The next proposition of your highness, that Article III of the code of real estate is the special law provided for in the second paragraph of the first article of the 7th Sépher, 1284 (June 10, 1867), cannot he accepted by my Government. As a conclusion, it is held to be unwarranted by the language used in President Grant’s proclamation. The code referred to was in force in 1858, long prior to the protocol conferring upon foreigners the privileges under consideration, and unless the object had been to give rights to naturalized citizens of the United States formerly Ottoman subjects in contravention of the code, mention of them would not have been made at all. Most conclusively, however, Article III of the code is a general law, while the paragraph of the proclamation relative to the class of citizens described calls for a special law. All these points, it is to be further remarked, are consistent with the presumption that my Government, in accepting the protocol, could not have intended to dishonor itself by an arrangement so palpably prejudicial to any portion of its citizens as that which would result if your highness’s argument were admitted.

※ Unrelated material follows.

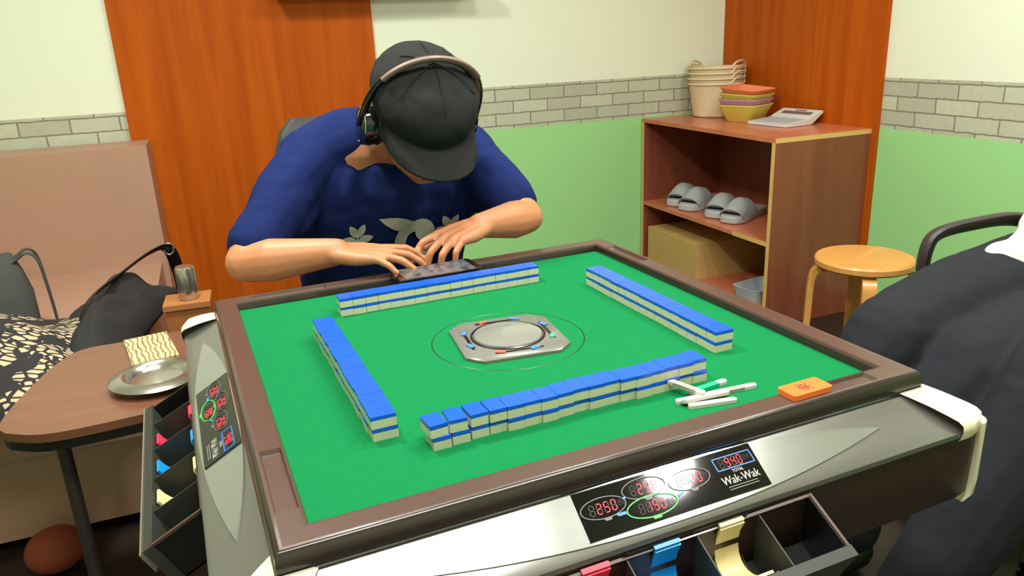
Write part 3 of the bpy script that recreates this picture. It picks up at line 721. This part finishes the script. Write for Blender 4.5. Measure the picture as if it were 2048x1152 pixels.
# ---- player on the right: only legs and shirt hem in view
P2 = V((1.30, -.02, 0)); p2 = empty('person', 'person in charcoal trousers and white shirt seated at the right edge of the picture', 'person', tuple(P2))
def w2(x, y, z): return V((x, y, z))-P2
bm = B()
limb(bm, [(w2(1.32, -.03, .60), .13), (w2(1.44, -.06, .80), .13), (w2(1.56, -.08, .97), .11), (w2(1.57, -.09, 1.08), .06), (w2(1.56, -.09, 1.16), .052)])
limb(bm, [(w2(1.55, .10, 1.02), .06), (w2(1.55, -.26, 1.02), .06)])
H2 = w2(1.52, -.09, 1.27)
ball(bm, H2, .1, (1.0, .80, 1.15), None, 3); ball(bm, H2+V((-.03, 0, -.05)), .07, (.95, .85, 1.1), None, 3)
limb(bm, [(H2+V((-.10, 0, .01)), .009), (H2+V((-.118, 0, -.025)), .013)])
for s in (-1, 1): ball(bm, H2+V((.0, s*.082, -.01)), .03, (.6, .25, 1))
for s, sh, el, wr in ((1, (1.56, .11, 1.00), (1.60, .18, .76), (1.48, .05, .93)), (-1, (1.55, -.28, 1.00), (1.56, -.34, .76), (1.40, -.24, .92))):
    limb(bm, [(w2(*sh), .055), (w2(*el), .042), (w2(*wr), .028)])
for kn, an, sd in (((.86, .055, .55), (.80, .06, .09), 1), ((.92, -.25, .575), (.66, -.20, .09), -1)):
    limb(bm, [(w2(1.28, .07*sd-.03, .58), .085), (w2(*kn), .050), (w2(*[(kn[i]+an[i])/2 for i in range(3)]), .055), (w2(*an), .038), (w2(an[0]-.12, an[1], .04), .03)])
hand(bm, w2(1.48, .05, .93), (-.5, -.5, .7), (-.6, .8, .1), -1, [(.4, .6, .4)]*4); hand(bm, w2(1.40, -.24, .92), (-.5, .5, .7), (-.6, -.8, .1), 1, [(.4, .6, .4)]*4)
organic('body', bm, M['skin'], p2, .0045, 6)
bm = B()
limb(bm, [(w2(1.30, -.13, .585), .13), (w2(1.32, .07, .585), .125)])
limb(bm, [(w2(1.15, -.07, .53), .11), (w2(.94, -.09, .51), .105), (w2(.80, -.06, .40), .07)]); limb(bm, [(w2(1.32, .07, .58), .128), (w2(1.05, .065, .575), .105), (w2(.855, .05, .550), .090), (w2(.82, .05, .51), .082), (w2(.80, .06, .30), .072), (w2(.81, .06, .12), .066)])
limb(bm, [(w2(1.30, -.14, .575), .128), (w2(1.10, -.20, .565), .112), (w2(.94, -.25, .555), .098), (w2(.90, -.25, .52), .092), (w2(.77, -.22, .32), .080), (w2(.67, -.20, .12), .072)])
organic('trousers', bm, M['trouser'], p2, .007, 8, wr=.014, wscale=9)
bm = B()
limb(bm, [(w2(1.40, .02, .655), .125), (w2(1.47, -.01, .82), .14), (w2(1.56, .01, .98), .11)]); limb(bm, [(w2(1.39, -.15, .655), .125), (w2(1.47, -.17, .82), .14), (w2(1.56, -.19, .98), .11)])
limb(bm, [(w2(1.39, -.065, .66), .135), (w2(1.46, -.08, .82), .150), (w2(1.55, -.085, .97), .125)]); limb(bm, [(w2(1.56, .11, 1.0), .075), (w2(1.58, .15, .88), .062)]); limb(bm, [(w2(1.55, -.28, 1.0), .075), (w2(1.555, -.32, .88), .062)])
limb(bm, [(w2(1.19, -.03, .665), .035), (w2(1.30, -.05, .66), .06)]); limb(bm, [(w2(1.155, .06, .680), .022), (w2(1.20, .03, .675), .045), (w2(1.26, .03, .69), .06), (w2(1.33, .03, .72), .09)])
organic('shirt', bm, M['white_cloth'], p2, .007, 7, wr=.014, wscale=10)
for an in ((.80, .06), (.66, -.20)):
    bm = B(); limb(bm, [(w2(an[0]+.03, an[1], .05), .045), (w2(an[0]-.08, an[1], .045), .042), (w2(an[0]-.19, an[1], .036), .034)])
    organic('shoe', bm, M['black'], p2, .006, 5)
bm = B(); ball(bm, H2+V((.015, 0, .03)), .108, (1.0, .82, 1.08), None, 3); organic('hair', bm, M['hair'], p2, .006, 4)
M['eye'] = mat('eye_dark', (30, 24, 22), .3); M['lip'] = mat('lip', (160, 90, 74), .5)
for s in (-1, 1):
    bm = B(); ball(bm, H2+V((-.093, s*.030, -.004)), .0085, (.7, 1.3, .6)); link('eye', bm, M['eye'], p2)
bm = B(); ball(bm, H2+V((-.094, 0, -.062)), .012, (.6, 1.8, .45)); link('mouth', bm, M['lip'], p2)
for s in (-1, 1):
    bm = B(); ball(bm, hp(s*.028, .088, .000), .008, (1.3, .7, .6), HM); link('eye', bm, M['eye'], p1)
bm = B(); ball(bm, hp(0, .0935, -.057), .011, (1.8, .6, .4), HM); link('mouth', bm, M['lip'], p1)
office_chair('office_chair', 'black office chair with curved armrests under the player in charcoal trousers', (1.32, -.03, 0), -PI/2-.12, True, 1.0)

# ---------------------------------------------------------------- open cabinet by the right wall
cb = empty('open_cabinet', 'reddish brown open cabinet with pale edges standing against the right wall', 'cabinet', rm(1.83, 1.85, 0), -A)
x0, x1, y0, y1, H = -.23, .232, -.483, .49, .757; t = .018
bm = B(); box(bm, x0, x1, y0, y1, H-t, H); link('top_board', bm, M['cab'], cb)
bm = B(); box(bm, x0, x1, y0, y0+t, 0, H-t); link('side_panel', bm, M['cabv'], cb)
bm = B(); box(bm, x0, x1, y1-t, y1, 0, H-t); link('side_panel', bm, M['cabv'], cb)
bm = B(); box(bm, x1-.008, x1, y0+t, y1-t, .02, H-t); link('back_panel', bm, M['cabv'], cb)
bm = B(); box(bm, x0+.002, x1-.008, y0+t, y1-t, .335, .352); tag(link('shelf_board', bm, M['cab'], cb), 'middle shelf board')
bm = B(); box(bm, x0+.002, x1-.008, y0+t, y1-t, .045, .063); tag(link('shelf_board', bm, M['cab'], cb), 'bottom shelf board')
for q in ((x0-.0015, x0+.0005, y0, y0+t, 0, H-t), (x0-.0015, x0+.0005, y1-t, y1, 0, H-t), (x0-.0015, x0+.001, y0+t, -.25, .335, .352), (x0, x1, y0-.0012, y0, H-t, H)):
    bm = B(); box(bm, *q); tag(link('edge_strip', bm, M['edge'], cb), 'pale edge banding')

def on_cab(x, y, z): return rm(x, y, z)
# nested cream baskets
NB = ['lowest of the nested stack, its body in full view', 'second from the bottom of the nested stack', 'third from the bottom of the nested stack', 'topmost of the nested stack, its handle raised']
for i in range(4):
    t = empty('laundry_basket', 'cream plastic basket on the cabinet, '+NB[i], 'basket', on_cab(1.915, 2.195, .757+i*.024), -A, 'cream baskets nested on the cabinet')
    bm = B(); rings = []; n = 40
    for z, r in ((0, .096), (.006, .104), (.06, .112), (.135, .124), (.150, .128)):
        rings.append([(r*math.cos(2*PI*q/n), r*math.sin(2*PI*q/n), z+(.014*abs(math.cos(2*PI*q/n*1+.9))**6 if z > .14 else 0)+(i*.0)) for q in range(n)])
    for z, r in ((.156, .131), (.150, .124), (.135, .120), (.06, .108), (.012, .100)):
        rings.append([(r*math.cos(2*PI*q/n), r*math.sin(2*PI*q/n), z+(.014*abs(math.cos(2*PI*q/n*1+.9))**6 if z > .14 else 0)) for q in range(n)])
    loft(bm, rings); link('tub', bm, M['basket'], t)
    bm = B(); lathe(bm, [(.129, .148), (.134, .152), (.131, .158)], 40, caps=False)
    for q in range(n*0): pass
    link('rim', bm, M['basket'], t)
    for s in ((0, 1) if i == 3 else (0,)):
        a0 = -1.2+s*PI; bm = B()
        tube(bm, smoothcurve([(.129*math.cos(a0+u), .129*math.sin(a0+u), .155+hh) for u, hh in ((-.42, 0), (-.3, .020), (0, .030), (.3, .020), (.42, 0))], 5), .0055, 8, flat=(1.4, .8)); link('handle', bm, M['basket'], t)
# stacked pastel bowls, square and flaring
for i, (c, nm) in enumerate((((214, 208, 96), 'yellow'), ((196, 140, 176), 'mauve pink'), ((206, 198, 92), 'yellow green'), ((228, 128, 88), 'coral orange'))):
    mt = mat('bowl_'+nm.replace(' ', '_'), c, .4); z = .757+i*.024
    bm = B(); rings = []
    tilt = .00 if i < 2 else .07*(i-1)
    for zz, r in ((0, .058), (.003, .062), (.066, .090), (.071, .094), (.075, .094), (.072, .088), (.006, .056)):
        rings.append([(x, y, zz) for x, y in rrect(-r, r, -r, r, r*.3, 4)])
    loft(bm, rings)
    tag(link('square_basket', bm, mt, loc=on_cab(1.885, 1.925, z), rot=(tilt*.6, -tilt*.0, -A+.35)), '%s square plastic basket on the cabinet, %s' % (nm, ['lowest of four', 'second from the bottom of four', 'third from the bottom of four', 'topmost of four, slightly tilted'][i]), 'basket', 'pastel square baskets nested on the cabinet')
# desk calculator
ca = empty('desk_calculator', 'large white desk calculator with a raised display lying at the front of the cabinet', 'calculator', on_cab(1.93, 1.715, .759), -A-PI/2+.12)
ca.scale = (1.28, .78, 1)
M['calc'] = mat('calculator_white', (206, 206, 204), .45); M['calc_key'] = mat('calculator_keys', (176, 176, 178), .5); M['calc_lcd'] = mat('calculator_display', (112, 96, 92), .3)
bm = B(); prof = [(-.135, 0), (-.135, .012), (.03, .020), (.045, .026), (.135, .052), (.135, .044), (.06, .004), (.04, 0)]
loft(bm, [[(x, y, z) for y, z in prof] for x in (-.085, .085)]); link('calculator_body', bm, M['calc'], ca, bev=.003)
sl = math.atan2(.026, .09); Mx = Matrix.Translation((0, .09, .0395)) @ Matrix.Rotation(sl, 4, 'X')
bm = B(); box(bm, -.062, .062, -.016, .014, 0, .0015, Mx); link('calculator_display', bm, M['calc_lcd'], ca)
bm = B(); box(bm, -.02, .025, .024, .032, 0, .0015, Mx); link('solar_cell', bm, M['calc_lcd'], ca)
k0 = None; n = 0
for r in range(5):
    for c in range(5):
        bm = B(); y = -.112+r*.029; z = .0122+(y+.135)/.165*.008; x = -.062+c*.031
        box(bm, x-.012, x+.012, y-.010, y+.010, z, z+.004)
        link('key', bm, M['calc_key'], ca, bev=.0015)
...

Putting the general question aside, however, and viewing the matter as of interest to Mr. Alexander Sidi alone, I may be allowed to say it is hardly conceivable that the Sublime Porte will do itself the wrong of disputing his rights, deriving as they do a peculiar coloring from peculiar circumstances of the case. On the 4th January, 1853, he became a citizen of the United States by naturalization. After twenty years’ residence in that country he returned to Smyrna to pursue the vocation of merchant. In 1877 he was permitted to have two houses passed to him as an American citizen: his title to them was duly perfected; nor was there an objection made either to his acquisition of the property or the holding it until last year, when he sought the authorities to give him permission to dispose of it, a request which they refused on the ground that he could not possess real property. Now, I pray your highness to permit me to make yet more conspicuous some of the points in connection with this brief history which a person evilly disposed toward the imperial Ottoman Government could use against it with powerful effect:

The acquisition of the property by Mr. Sidi originally was with permission of £he authorities, for without such permission he could not have taken it.
He held it in open notorious enjoyment for nearly seven years without objection from the authorities.

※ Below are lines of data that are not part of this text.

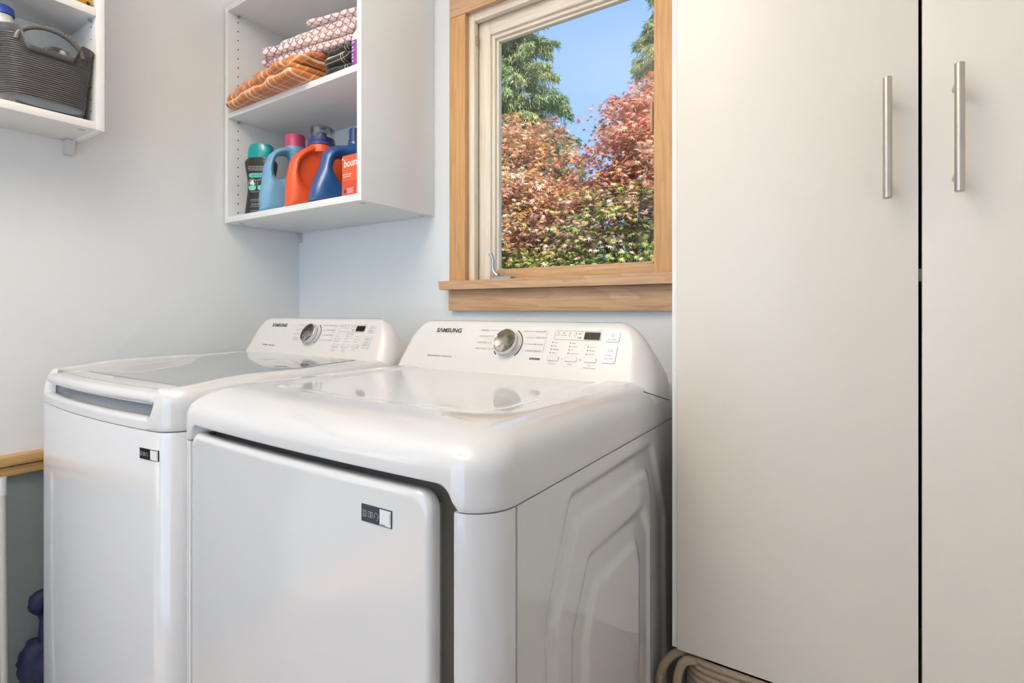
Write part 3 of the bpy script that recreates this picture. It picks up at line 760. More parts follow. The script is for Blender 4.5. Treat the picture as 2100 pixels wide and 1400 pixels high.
# pale blue jug, pink cap
j, F4, up = jug('pale blue jug with pink cap between the black bottle and orange jug', 0.215,
    [(0.004, 0.0), (0.10, 0.0), (0.19, 0.0), (0.203, 0.02), (0.205, 0.10), (0.195, 0.165), (0.165, 0.205), (0.125, 0.225), (0.09, 0.226), (0.055, 0.216), (0.026, 0.192), (0.010, 0.15), (0.004, 0.10), (-0.004, 0.05), (-0.002, 0.015)],
    [(0.036, 0.118), (0.032, 0.155), (0.045, 0.188), (0.072, 0.202), (0.090, 0.195), (0.092, 0.160), (0.082, 0.126), (0.058, 0.108)],
    M['lightblue'], (0.108, 0.222, 0.032), None, None)
rib = [(0, 0.0)]
n = 36
rings = [[((r + (0.0009 if k % 2 else 0))*math.cos(2*math.pi*k/n), (r + (0.0009 if k % 2 else 0))*math.sin(2*math.pi*k/n), z) for k in range(n)] for r, z in ((0.0325, 0.008), (0.0325, 0.044), (0.030, 0.050))]
part('cap', *xf(loft(rings), up), M['pink'], j)
lab = [(0.090, 0.088), (0.13, 0.085), (0.15, 0.06), (0.145, 0.03), (0.115, 0.012), (0.086, 0.022), (0.070, 0.055)]
flat_shape('label', lab, None, 0.0364, 0.0004, M['cream_label'], F4, j)
flat_shape('label_band', [(0.090, 0.088), (0.13, 0.085), (0.147, 0.065), (0.11, 0.062), (0.073, 0.062)], None, 0.0367, 0.0004, M['crimson'], F4, j)

# orange jug with indigo spout and clear cap
j, F4, up = jug('orange jug with a clear cap between the two blue jugs', 0.352,
    [(0.004, 0.0), (0.10, 0.0), (0.19, 0.0), (0.205, 0.02), (0.208, 0.11), (0.20, 0.165), (0.170, 0.198), (0.125, 0.212), (0.085, 0.208), (0.045, 0.186), (0.016, 0.150), (0.004, 0.10), (0.0, 0.05), (0.0, 0.012)],
    [(0.036, 0.098), (0.036, 0.135), (0.055, 0.168), (0.090, 0.184), (0.105, 0.165), (0.098, 0.110), (0.075, 0.062), (0.052, 0.066)],
    M['orange'], (0.112, 0.206, 0.040), None, None,
    plate=[(0.02, 0.10), (0.02, 0.14), (0.05, 0.18), (0.09, 0.195), (0.125, 0.165), (0.12, 0.10), (0.09, 0.045), (0.045, 0.05)])
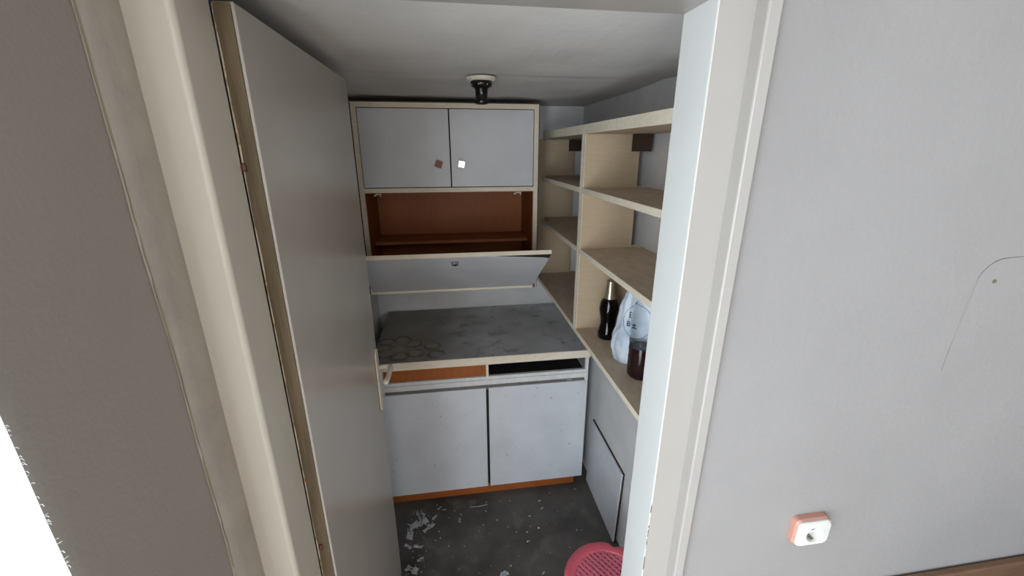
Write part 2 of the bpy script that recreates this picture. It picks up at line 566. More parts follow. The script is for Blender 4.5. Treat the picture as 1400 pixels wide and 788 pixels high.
for z, x in ((1.735, -0.3065), (0.966, -0.3005)):
    bm = nb()
    lathe(bm, [(0, z - 0.006), (0.0035, z - 0.005), (0.004, z), (0.0035, z + 0.006), (0, z + 0.007)], x, D0 - 0.0045, 10)
    obj('hinge_stub', bm, 'old_brass', dr, smooth=True)
# handle: long oval plate and a lever turned back towards the hinges
hp = nb()
pts = []
for k in range(20):
    a = math.pi * k / 19
    pts.append((1.362 + 0.019 * math.cos(a), 1.075 + 0.03 * math.sin(a)))
for k in range(20):
    a = math.pi + math.pi * k / 19
    pts.append((1.362 + 0.019 * math.cos(a), 0.885 + 0.03 * math.sin(a)))
prism(hp, pts, 'x', DX1 + 0.0002, DX1 + 0.007)
bmesh.ops.bevel(hp, geom=[e for e in hp.edges if abs(e.verts[0].co.x - e.verts[1].co.x) < 1e-6 and e.verts[0].co.x > DX1 + 0.005], offset=0.003, segments=2, affect='EDGES')
hnd = obj('door_handle', hp, 'plate', dr, label='cream long plate with a lever handle')
rim = nb()
prism(rim, [(1.362 + (y - 1.362) * 1.09, 0.98 + (z - 0.98) * 1.02) for y, z in pts], 'x', DX1 + 0.00005, DX1 + 0.0022)
obj('plate_rim', rim, 'plate_rim', hnd)
lv = nb()
tube(lv, [(DX1 + 0.005, 1.362, 1.032), (DX1 + 0.03, 1.362, 1.032), (DX1 + 0.046, 1.362, 1.031)], [0.009, 0.008, 0.009], 14)
hx = DX1 + 0.047
tube(lv, [(hx, 1.371, 1.031), (hx + 0.002, 1.352, 1.031), (hx + 0.002, 1.32, 1.029), (hx, 1.285, 1.027), (hx - 0.002, 1.262, 1.027), (hx - 0.002, 1.256, 1.027)],
     [0.007, 0.0095, 0.0085, 0.009, 0.0095, 0.006], 14)
obj('lever', lv, 'plate', hnd, smooth=True)

# ------------------------------------------------------------------ base cabinet
BX0, BX1, BY0, BY1 = -0.36, 0.654, 1.78, 2.43
bc = thing('base_cabinet', (0.147, 2.1, 0), 'white two-door base cabinet with an orange drawer back and an open drawer slot', 'cabinet')
TZ = 0.786
bm = nb()
box(bm, BX0, BX0 + 0.016, BY0, BY1, 0.06, TZ)
box(bm, BX1 - 0.016, BX1, BY0, BY1, 0.06, TZ)
for x in (BX0, BX1 - 0.016):
    box(bm, x, x + 0.016, BY0 + 0.06, BY1, 0.001, 0.06)
box(bm, BX0 + 0.016, BX1 - 0.016, BY1 - 0.01, BY1, 0.06, TZ)
box(bm, BX0 + 0.016, BX1 - 0.016, BY0 + 0.02, BY1 - 0.01, 0.05, 0.066)
obj('carcass', bm, 'white_board', bc)
obj('divider', bx(0.139, 0.151, BY0, BY1 - 0.012, 0.672, TZ), 'edge', bc)
obj('plinth', bx(BX0 + 0.002, BX1 - 0.04, BY0 + 0.012, BY0 + 0.028, 0.001, 0.0645), 'plinth', bc, label='orange brown plinth')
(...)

At length, wishing to sell it, he addressed himself to the authorities, who refused to grant him the necessary permit to do so.
And then the authorities informed him that the privileges of the protocol did not extend to him, because he had been an Ottoman subject before he became a naturalized American citizen.

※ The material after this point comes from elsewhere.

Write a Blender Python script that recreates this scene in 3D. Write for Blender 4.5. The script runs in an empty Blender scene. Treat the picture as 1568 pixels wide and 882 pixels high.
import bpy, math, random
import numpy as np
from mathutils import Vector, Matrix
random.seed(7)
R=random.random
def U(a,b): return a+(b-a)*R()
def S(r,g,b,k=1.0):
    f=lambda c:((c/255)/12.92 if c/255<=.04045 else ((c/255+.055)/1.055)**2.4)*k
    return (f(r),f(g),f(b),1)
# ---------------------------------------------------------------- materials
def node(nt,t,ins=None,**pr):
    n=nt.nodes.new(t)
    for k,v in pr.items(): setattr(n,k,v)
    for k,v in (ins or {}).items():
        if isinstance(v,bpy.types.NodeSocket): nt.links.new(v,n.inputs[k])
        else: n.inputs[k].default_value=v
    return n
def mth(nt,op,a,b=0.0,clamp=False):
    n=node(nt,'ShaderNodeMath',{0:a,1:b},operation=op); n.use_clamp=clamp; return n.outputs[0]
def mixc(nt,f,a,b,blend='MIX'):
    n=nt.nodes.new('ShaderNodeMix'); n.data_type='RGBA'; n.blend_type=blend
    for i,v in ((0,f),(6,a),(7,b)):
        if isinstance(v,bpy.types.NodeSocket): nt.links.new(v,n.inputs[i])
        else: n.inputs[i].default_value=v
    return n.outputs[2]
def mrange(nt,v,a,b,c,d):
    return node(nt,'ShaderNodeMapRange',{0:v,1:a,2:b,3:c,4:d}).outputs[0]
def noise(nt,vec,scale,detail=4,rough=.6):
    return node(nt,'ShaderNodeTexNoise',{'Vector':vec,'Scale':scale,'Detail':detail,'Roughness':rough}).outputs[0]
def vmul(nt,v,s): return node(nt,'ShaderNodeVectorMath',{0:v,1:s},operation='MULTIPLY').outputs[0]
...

The authorities did more: they informed him that at his death the property so acquired would inure to the Government for religious behoofs.

Observe, I pray your highness, to what this last declaration commits your Government. Is it not saying in fact that though Mr. Sidi acquired no title to the property in the first instance, yet his death will cure all defects, and give the state a perfected title; that whether he wished to or not he shall carry the property inalienably to his grave, and then it shall be diverted to religion for the glorification of God? Speaking with becoming reverence, I do not believe God would be gratified by enrichment in such a manner; but be that as it may, the world has a name for such a transaction which courtesy forbids me to use. I have not the slightest doubt that your highness will view the affair as I do; wherefore; praying pardon for the length of this communication, I beg to renew my former protests against the decision announced, and, as a special matter, request that a permit may be ordered by which Mr. Alexander Sidi can dispose of the property already acquired by him.

It may be of some influence to assure your highness that my Government has approved the paper I had the honor to transmit to you, touching this subject, dated September 25 last, and numbered 127.